Donald Trump

Hundreds Brave Damp San Francisco Weather to Oppose ‘Racist, Sexist, Anti-Gay’ Trump

Joel Lopes Da Silva via Twitter

Umbrellas and signs bobbed along wet and windy San Francisco streets on Saturday as hundreds protested President-elect Donald Trump and stood up "for a better future."

The demonstration began at the UN Civic Center just after 1 p.m. and the group then marched down Market Street, according to the San Francisco Municipal Transportation Agency's Twitter page.

The so-called #DumpTrump rally was organized by Answer Bay Area, Facebook shows.

"It is of the utmost urgency that all progressive people take to the streets in defense of immigrants, Muslims, women and all people of color," organizers wrote. "We take to the streets to advance an alternative vision."

Video from the scene showed people toting signs that said, "Act now for our rights" and "White silence is white consent." Walking toward First Street, the group chanted several slogans, including "Move Trump, get out the way. Get out the way, Trump, get out the way" and "When Trump says, 'Get back,' we say, 'Fight back.'"

A woman urged participants to keep the march "safe and peaceful," but stressed that the "movement has to grow across this country to be effective and defend our rights."

"Join us," she told onlookers, many of whom paused to memorialize the protest in photos and videos.

"Walk with us for a while," the woman encouraged. "Instead of taking a picture – which we welcome – come take a selfie in the march. Show you join us."

Headed to the Ferry Plaza, the protesters, some of whom called out Trump for being "racist, sexist, anti-gay," and then meandered down Mission Street approaching 5th Street.

"Say it loud, say it clear, 'Racists are not welcome here,'" protesters shouted.  

Some Muni lines were delayed by the demonstration, SFMTA officials tweeted.

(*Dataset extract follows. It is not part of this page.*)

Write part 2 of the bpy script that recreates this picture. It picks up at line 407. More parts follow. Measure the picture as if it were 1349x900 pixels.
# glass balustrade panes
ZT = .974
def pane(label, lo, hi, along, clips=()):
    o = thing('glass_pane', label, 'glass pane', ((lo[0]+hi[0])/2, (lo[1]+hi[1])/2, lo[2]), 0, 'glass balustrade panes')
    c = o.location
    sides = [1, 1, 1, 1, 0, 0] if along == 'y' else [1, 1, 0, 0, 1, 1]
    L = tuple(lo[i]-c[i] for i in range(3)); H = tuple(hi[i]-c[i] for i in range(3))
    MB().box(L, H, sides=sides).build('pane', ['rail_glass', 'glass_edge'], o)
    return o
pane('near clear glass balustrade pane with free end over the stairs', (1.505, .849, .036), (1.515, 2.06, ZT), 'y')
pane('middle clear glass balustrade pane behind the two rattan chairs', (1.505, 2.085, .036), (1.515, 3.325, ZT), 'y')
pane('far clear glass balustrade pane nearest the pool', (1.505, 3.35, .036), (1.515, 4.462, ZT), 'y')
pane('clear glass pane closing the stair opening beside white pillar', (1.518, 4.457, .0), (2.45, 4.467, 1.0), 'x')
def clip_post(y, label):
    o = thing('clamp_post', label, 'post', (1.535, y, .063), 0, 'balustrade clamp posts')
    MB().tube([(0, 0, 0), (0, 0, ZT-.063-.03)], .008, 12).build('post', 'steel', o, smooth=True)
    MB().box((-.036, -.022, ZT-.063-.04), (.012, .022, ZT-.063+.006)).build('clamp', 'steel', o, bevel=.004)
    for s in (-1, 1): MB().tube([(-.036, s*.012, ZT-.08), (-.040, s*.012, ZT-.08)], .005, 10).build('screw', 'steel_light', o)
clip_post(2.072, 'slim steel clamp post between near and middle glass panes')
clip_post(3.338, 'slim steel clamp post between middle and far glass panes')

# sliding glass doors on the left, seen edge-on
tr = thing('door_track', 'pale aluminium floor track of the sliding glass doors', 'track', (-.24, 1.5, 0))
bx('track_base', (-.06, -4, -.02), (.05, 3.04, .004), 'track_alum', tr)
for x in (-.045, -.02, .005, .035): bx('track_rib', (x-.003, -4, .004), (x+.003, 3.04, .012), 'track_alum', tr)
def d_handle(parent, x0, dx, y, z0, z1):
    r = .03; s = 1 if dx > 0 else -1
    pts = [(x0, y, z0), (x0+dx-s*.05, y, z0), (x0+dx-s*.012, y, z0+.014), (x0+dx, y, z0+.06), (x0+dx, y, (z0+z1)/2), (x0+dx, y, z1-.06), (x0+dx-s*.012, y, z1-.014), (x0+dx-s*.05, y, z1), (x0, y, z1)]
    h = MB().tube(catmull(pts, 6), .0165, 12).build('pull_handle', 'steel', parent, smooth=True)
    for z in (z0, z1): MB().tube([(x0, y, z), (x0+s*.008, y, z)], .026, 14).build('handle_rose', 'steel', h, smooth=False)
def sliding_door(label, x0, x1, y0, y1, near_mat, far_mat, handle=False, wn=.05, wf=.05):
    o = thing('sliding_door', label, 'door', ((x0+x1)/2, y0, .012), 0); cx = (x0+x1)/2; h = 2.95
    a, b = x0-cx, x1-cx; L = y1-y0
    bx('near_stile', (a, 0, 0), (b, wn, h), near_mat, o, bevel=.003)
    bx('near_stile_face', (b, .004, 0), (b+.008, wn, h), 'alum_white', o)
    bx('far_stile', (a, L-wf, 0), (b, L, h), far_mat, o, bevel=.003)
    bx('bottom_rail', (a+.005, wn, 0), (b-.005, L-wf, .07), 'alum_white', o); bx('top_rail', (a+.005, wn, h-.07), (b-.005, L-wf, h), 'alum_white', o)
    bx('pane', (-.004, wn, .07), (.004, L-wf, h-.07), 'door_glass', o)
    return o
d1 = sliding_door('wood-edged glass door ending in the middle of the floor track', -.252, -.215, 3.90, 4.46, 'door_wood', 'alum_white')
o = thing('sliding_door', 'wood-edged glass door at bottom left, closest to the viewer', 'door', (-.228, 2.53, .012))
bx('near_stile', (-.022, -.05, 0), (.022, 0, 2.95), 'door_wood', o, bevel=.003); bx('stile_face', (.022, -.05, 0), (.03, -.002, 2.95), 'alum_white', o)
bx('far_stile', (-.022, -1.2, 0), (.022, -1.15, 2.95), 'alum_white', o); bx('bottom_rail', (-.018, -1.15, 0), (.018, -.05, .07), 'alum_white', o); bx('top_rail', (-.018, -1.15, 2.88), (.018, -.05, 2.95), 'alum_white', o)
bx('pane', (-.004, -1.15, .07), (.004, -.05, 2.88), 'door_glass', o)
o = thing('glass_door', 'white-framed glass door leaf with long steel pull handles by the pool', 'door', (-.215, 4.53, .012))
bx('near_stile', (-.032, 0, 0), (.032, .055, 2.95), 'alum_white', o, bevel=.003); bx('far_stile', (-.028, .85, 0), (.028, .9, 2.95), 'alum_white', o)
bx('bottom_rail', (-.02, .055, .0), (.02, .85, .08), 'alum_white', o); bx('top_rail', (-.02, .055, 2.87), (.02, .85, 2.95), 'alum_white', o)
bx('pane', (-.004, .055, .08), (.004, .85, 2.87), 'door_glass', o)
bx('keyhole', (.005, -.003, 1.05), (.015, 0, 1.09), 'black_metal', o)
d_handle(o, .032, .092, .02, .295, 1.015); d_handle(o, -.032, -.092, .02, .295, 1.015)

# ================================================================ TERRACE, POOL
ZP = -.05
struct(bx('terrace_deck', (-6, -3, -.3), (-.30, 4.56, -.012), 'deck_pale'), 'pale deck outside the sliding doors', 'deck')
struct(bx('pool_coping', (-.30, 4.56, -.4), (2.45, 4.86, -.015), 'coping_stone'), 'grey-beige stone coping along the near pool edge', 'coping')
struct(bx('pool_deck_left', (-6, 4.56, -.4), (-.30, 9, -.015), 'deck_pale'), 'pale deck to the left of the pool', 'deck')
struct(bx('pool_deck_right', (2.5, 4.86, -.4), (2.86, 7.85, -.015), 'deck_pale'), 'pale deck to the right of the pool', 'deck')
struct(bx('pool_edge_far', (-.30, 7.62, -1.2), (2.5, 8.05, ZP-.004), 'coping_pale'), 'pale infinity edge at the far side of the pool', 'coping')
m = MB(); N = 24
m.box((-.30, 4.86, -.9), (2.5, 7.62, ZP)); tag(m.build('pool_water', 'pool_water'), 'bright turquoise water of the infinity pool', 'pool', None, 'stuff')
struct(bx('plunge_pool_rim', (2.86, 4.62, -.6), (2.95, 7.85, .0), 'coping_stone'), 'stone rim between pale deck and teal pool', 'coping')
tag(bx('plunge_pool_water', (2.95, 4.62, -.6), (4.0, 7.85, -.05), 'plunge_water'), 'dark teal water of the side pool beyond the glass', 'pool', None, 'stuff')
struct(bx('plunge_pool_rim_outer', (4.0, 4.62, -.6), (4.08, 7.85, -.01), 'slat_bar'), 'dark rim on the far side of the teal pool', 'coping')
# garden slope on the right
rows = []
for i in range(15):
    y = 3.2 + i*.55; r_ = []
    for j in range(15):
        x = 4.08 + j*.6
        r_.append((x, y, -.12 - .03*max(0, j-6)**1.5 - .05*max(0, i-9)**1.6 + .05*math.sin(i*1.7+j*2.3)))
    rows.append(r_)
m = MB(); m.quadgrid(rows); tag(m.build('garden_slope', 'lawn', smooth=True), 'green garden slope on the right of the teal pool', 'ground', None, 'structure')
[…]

Similar marches drew thousands of irate participants in the East and South bays after Trump defeated Hillary Clinton on Nov. 8. Social media posts showed on Saturday that anti-Trump protests also sprung up in Fremont as well as in Toronto, Canada and Paris, France. 

Meanwhile, Mayor Ed Lee penned an open letter in the San Francisco Examiner, reiterating a vow about the city retaining its sanctuary city status. Leaders will also continue to make strides in issues of healthcare, marriage equality, human rights, and more.

Lee acknowledged people's anxiety, but expressed hope that "after so many months of ugliness that our country will find a way to come together and move forward."

As was said on the heels of Trump's White House win, Lee promised residents that "San Francisco will always be San Francisco."

He continued: "We will continue to fight for what we believe is right, we will continue to lead on the tough issues that many shy away from, and we will continue to be a city that values every single one of its residents. Nothing will ever change this."